19th Century U.S. History; Pre-Contact – 19th century Hawaiian legal and intellectual history, governance; Indigenous knowledge organization systems, epistemology and methodology; Indigenous language archives and translation; Indigenous AI & ethics; Colonial and Indigenous history and historiography; Indigenous law and ethical systems.

Specialization by time period: 
1800 - 1900
Specialization by geographical area: 
North America
Biography: 

Noelani Arista (Kanaka Maoli – Hawaiian) born in Honolulu, Oʻahu. She is the Director of the Indigenous Studies Program at McGill University and an Associate Professor in the History and Classical Studies Department. Her research interests include Hawaiian governance and law; Hawaiian intellectual history and historiography; colonialism and missionization; Indigenous language archives; traditional knowledge organization; and information literacy. Arista seeks to utilize artificial intelligence and machine learning to apply traditional modes of organizing Hawaiian knowledge in Hawaiian language textual and oral sources to increase community access to ʻike Hawaiʻi, and to provide useful models for scholars working in their own indigenous language source base.

Arista is the author of the award-winning book, The Kingdom and the Republic: Sovereign Hawaiʻi and the Early United States (2019), which details Native Hawaiians’ experience of encounter and colonialism in the early nineteenth century. Drawing upon previously unused Hawaiian language documents, this history addresses native political formation, the creation of published indigenous law, and supplies Hawaiian accounts of encounters with missionaries and traders, The Kingdom and the Republic reconfigures familiar colonial histories of trade, proselytization, and negotiations over law and governance in Hawai’i.

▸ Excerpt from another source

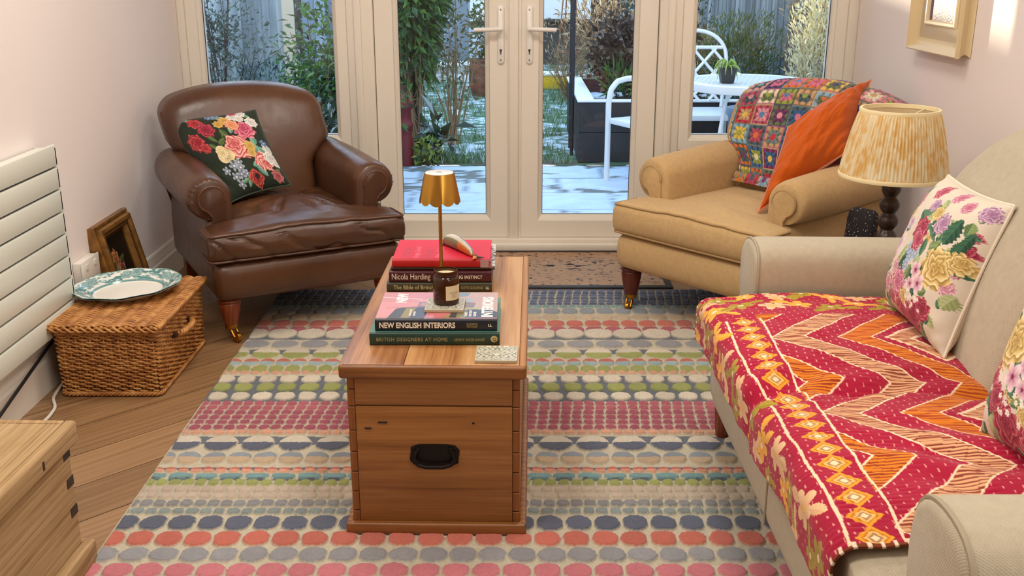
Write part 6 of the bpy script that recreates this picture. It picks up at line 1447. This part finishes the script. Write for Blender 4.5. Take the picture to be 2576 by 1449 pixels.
# --- raised bed with snow on its rim
def bed():
    x0, x1, y0, y1, h = .46, 2.05, 7.2, 8.7, .42; m = plain('black_stained_timber', (26, 32, 36), .6, var=(5, (40, 46, 50), .4, .7)); sn = plain('snow_cap', (238, 242, 248), .6, bmp=(30, .3, .01))
    t = thing('raised_bed', 'black timber raised bed with snow lying on its rim', 'planter', ((x0+x1)/2, y0, PZ)); w, d = (x1-x0)/2, y1-y0
    for k in range(2): G().box(-w, w, 0, .04, k*.21+.002, (k+1)*.21-.002, .003, 1).ob('front_board', m, t, angle=30); G().box(-w, -w+.04, .04, d, k*.21+.002, (k+1)*.21-.002, .003, 1).ob('side_board', m, t, angle=30)
    G().box(w-.04, w, .04, d, 0, h).ob('side_board', m, t, smooth=False); G().box(-w, w, d-.04, d, 0, h).ob('back_board', m, t, smooth=False)
    s_ = G(); s_.box(-w-.01, w+.01, -.012, .05, h, h+.016, .006, 2); s_.box(-w-.01, -w+.11, -.0, d, h, h+.018, .006, 2); s_.ob('snow_rim', sn, t)
    nx = 60; U, V = uvgrid(nx, nx); n = vnoise(U*8, V*8, 3, 3); p = Paint(U, V, (56, 48, 42)); p.c[n > .12] = lin((220, 228, 236)); g = G(); g.grid(np.stack([-w+.04+U*(2*w-.08), .04+V*(d-.08), .30+.03*n], -1), p.c); g.ob('soil', attrmat('snowy_soil', .9, .1), t, angle=180)
bed()
# --- white metal garden furniture
m_gw = plain('white_painted_metal', (232, 234, 234), .35)
def gtable():
    t = thing('garden_table', 'round white metal garden table with pierced top', 'table', (1.40, 6.25, PZ)); R, h = .375, .672
    g = G(); nx = 150; u = np.linspace(-R, R, nx); U, V = np.meshgrid(u, u, indexing='ij'); rr = np.hypot(U, V); ca = math.cos(.5); sa = math.sin(.5); a = (U*ca+V*sa)/.042; b = (-U*sa+V*ca)/.042
    hole = (np.abs(a % 1-.5) < .22) & (np.abs(b % 1-.5) < .22) & (rr < R-.06); keep = (rr < R-.03) & ~hole; I = np.arange(nx*nx).reshape(nx, nx)
    kf = keep[:-1, :-1] & keep[1:, :-1] & keep[1:, 1:] & keep[:-1, 1:]; q = np.stack([I[:-1, :-1], I[1:, :-1], I[1:, 1:], I[:-1, 1:]], -1)[kf]; ids = np.unique(q); mp_ = -np.ones(nx*nx, int); mp_[ids] = np.arange(len(ids)); P = np.stack([U, V, np.full(U.shape, h)], -1).reshape(-1, 3)[ids]
    g.add(P, mp_[q].tolist()); o = g.ob('table_top', m_gw, t, smooth=False); md = o.modifiers.new('thick', 'SOLIDIFY'); md.thickness = .008; md.offset = -1
    G().lathe([(R-.05, h-.008), (R-.04, h+.001), (R-.01, h+.003), (R, h-.004), (R+.002, h-.022), (R-.004, h-.046), (R-.02, h-.05), (R-.03, h-.02), (R-.05, h-.008)], 72, caps=False).ob('rim', m_gw, t, angle=40)
    for k in range(4):
        an = k*PI/2+.55; c, s_ = math.cos(an), math.sin(an); pts = [(.10*c, .10*s_, h-.05), (.17*c, .17*s_, h-.12), (.20*c, .20*s_, h*.55), (.19*c, .19*s_, .2), (.28*c, .28*s_, .02), (.31*c, .31*s_, .0125)]; G().tube(loopy(pts, False, 30), .0105, 10).ob('leg', m_gw, t)
    p_ = thing('plant_pot', 'small black pot with green blades on the garden table', 'pot', (1.245, 6.10, PZ+h+.003)); G().loft([[(-.034, -.034, 0), (.034, -.034, 0), (.034, .034, 0), (-.034, .034, 0)], [(-.047, -.047, .085), (.047, -.047, .085), (.047, .047, .085), (-.047, .047, .085)]]).ob('pot', plain('black_plastic', (40, 44, 44), .5), p_, smooth=False)
    rg = np.random.default_rng(4); n = 26; L = G()
    for k in range(n):
        a = rg.uniform(0, 2*PI); l = rg.uniform(.03, .085); hgt = rg.uniform(.005, .055); pts = [(0, 0, .08), (.3*l*math.cos(a), .3*l*math.sin(a), .085+hgt), (.75*l*math.cos(a), .75*l*math.sin(a), .085+hgt*.7), (l*math.cos(a), l*math.sin(a), .085-rg.uniform(0, .07))]; L.tube(loopy(pts, False, 8), [.003, .004, .0042, .004, .0035, .003, .002, .001], 5)
    L.ob('leaves', plain('pale_green_blade', (150, 176, 84), .45), p_)
gtable()
def gchair(label, x, y, rot, d=.42, lean=.22, w=.235):
    # faces local -y; arms loop from front leg to back
    t = thing('garden_chair', label, 'chair', (x, y, PZ), rot, group='white metal garden chairs'); sh = .40
    for sx in (-1, 1):
        a = [(sx*w, 0, 0), (sx*w, 0.0, .30), (sx*w, .0, .50), (sx*w, .015, .575), (sx*w, .06, .625), (sx*w, .14, .64), (sx*w, d*.72, .635), (sx*w, d+.02, .625)]
        G().tube(loopy(a, False, 40), .018, 10).ob('arm', m_gw, t)
        G().tube([(sx*(w-.02), d, sh), (sx*(w-.01), d+.05, 0)], .0145, 10).ob('rear_leg', m_gw, t)
    G().box(-w, w, .0, d, sh-.035, sh, .008, 2).ob('seat', m_gw, t)
    # back: rounded outline with a lattice of flat bars
    out = []
    for k in range(33): a = PI*k/32; out.append((.215*math.cos(a)*(1.0), 0, .70+.20*math.sin(a)**.8))
    out = [(.185, -.03, sh)]+out+[(-.185, -.03, sh)]; P = np.array(out); tilt = lambda q: np.c_[q[:, 0], d+.0+(q[:, 2]-sh)*lean, q[:, 2]]
    P = tilt(P); bo = G().tube(P, .013, 10).ob('back_frame', m_gw, t)
    lt = G()
    def inside(x, z): return abs(x) < (.18+.035*min(1, (z-sh)/.3)) and z < .70+.20*math.sqrt(max(0, 1-(x/.215)**2))-.01 and z > sh+.03
    for s_ in (-1, 1):
        for c in np.arange(-.75, .8, .145):
            seg = [(x, sh+.25+s_*(x*1.1)+c) for x in np.linspace(-.215, .215, 60)]; seg = [q for q in seg if inside(*q) and q[1] < .80]
            if len(seg) > 3: q = tilt(np.array([(a, 0, b) for a, b in (seg[0], seg[-1])])); lt.tube(q, .0105, 6)
    q = tilt(np.array([(x, 0, .79) for x in np.linspace(-.19, .19, 5)])); lt.tube(q, .012, 8); lt.ob('lattice', m_gw, bo)
gchair('white metal garden chair with a lattice back behind the round table', 1.24, 6.70, 0.0)
gchair('white metal garden chair in front of the black raised bed', .711, 6.41, math.radians(-62), .30, .06, .215)
# ================================================================== light and camera
def area(name, loc, rot, sx, sy, power, col, spread=PI):
    l = bpy.data.lights.new(name, 'AREA'); l.shape = 'RECTANGLE'; l.size = sx; l.size_y = sy; l.energy = power; l.color = col
    o = bpy.data.objects.new(name, l); COL.objects.link(o); o.location = loc; o.rotation_euler = rot; return o
# added fill from the right that brightens the left wall, and the ceiling lights
area('right_fill_light', (1.38, .1, 1.6), (PI/2, 0, math.radians(62)), 1.4, 1.2, 22, (1.0, .93, .84))
for i, (x, y, e) in enumerate(((-.8, 1.6, 16), (.35, 1.6, 14), (-.7, 3.1, 15), (.45, 3.1, 12))):
    area('ceiling_light', (x, y, ZC-.03), (0, 0, 0), .5, .5, e, (1.0, .93, .83))
sun = bpy.data.lights.new('sun', 'SUN'); sun.energy = 9.0; sun.angle = math.radians(.6); sun.color = (1.0, .86, .64)
so = bpy.data.objects.new('sun', sun); COL.objects.link(so)
so.rotation_euler = Vector((.414, -.910, -.080)).to_track_quat('-Z', 'Y').to_euler()
w = bpy.data.worlds.new('sky'); SC.world = w; w.use_nodes = True; nt = w.node_tree; bg = nt.nodes['Background']
tc = nt.nodes.new('ShaderNodeTexCoord'); sp = nt.nodes.new('ShaderNodeSeparateXYZ'); r = ramp(nt, [(0.0, (236, 240, 244)), (.25, (200, 220, 240)), (1.0, (150, 190, 232))])
nt.links.new(tc.outputs['Generated'], sp.inputs[0]); nt.links.new(sp.outputs['Z'], r.inputs[0]); nt.links.new(r.outputs[0], bg.inputs['Color'])
bg.inputs['Strength'].default_value = 3.4
cam = bpy.data.cameras.new('camera'); co = bpy.data.objects.new('camera', cam); COL.objects.link(co)
cam.sensor_width = 36.0; cam.lens = 36.0*2611/2576; cam.clip_start = .05; cam.clip_end = 200
co.location = (0, 0, 1.3); co.rotation_euler = (PI/2-math.radians(17.5), 0, 0); SC.camera = co
SC.view_settings.view_transform = 'Standard'; SC.view_settings.look = 'None'; SC.view_settings.gamma = 1.0
SC.view_settings.exposure = 0.0; SC.view_settings.use_curve_mapping = False
SC.cycles.use_denoising = True
SC.cycles.max_bounces = 8; SC.cycles.transparent_max_bounces = 16; SC.cycles.sample_clamp_indirect = 4.0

Currently, Arista seeks to create pathways into digital territory, considering questions about how to secure traditional Hawaiian systems of knowledge—and further moʻo ʻōlelo through various digital mediums, including game play and archives organization. She is the creator of the Facebook group 365 days of aloha, which supplies followers with a Hawaiian word, translations of songs or chants, and images to facilitate encounters with deeper Hawaiian currents of knowledge, which was reinvigorated in 2020.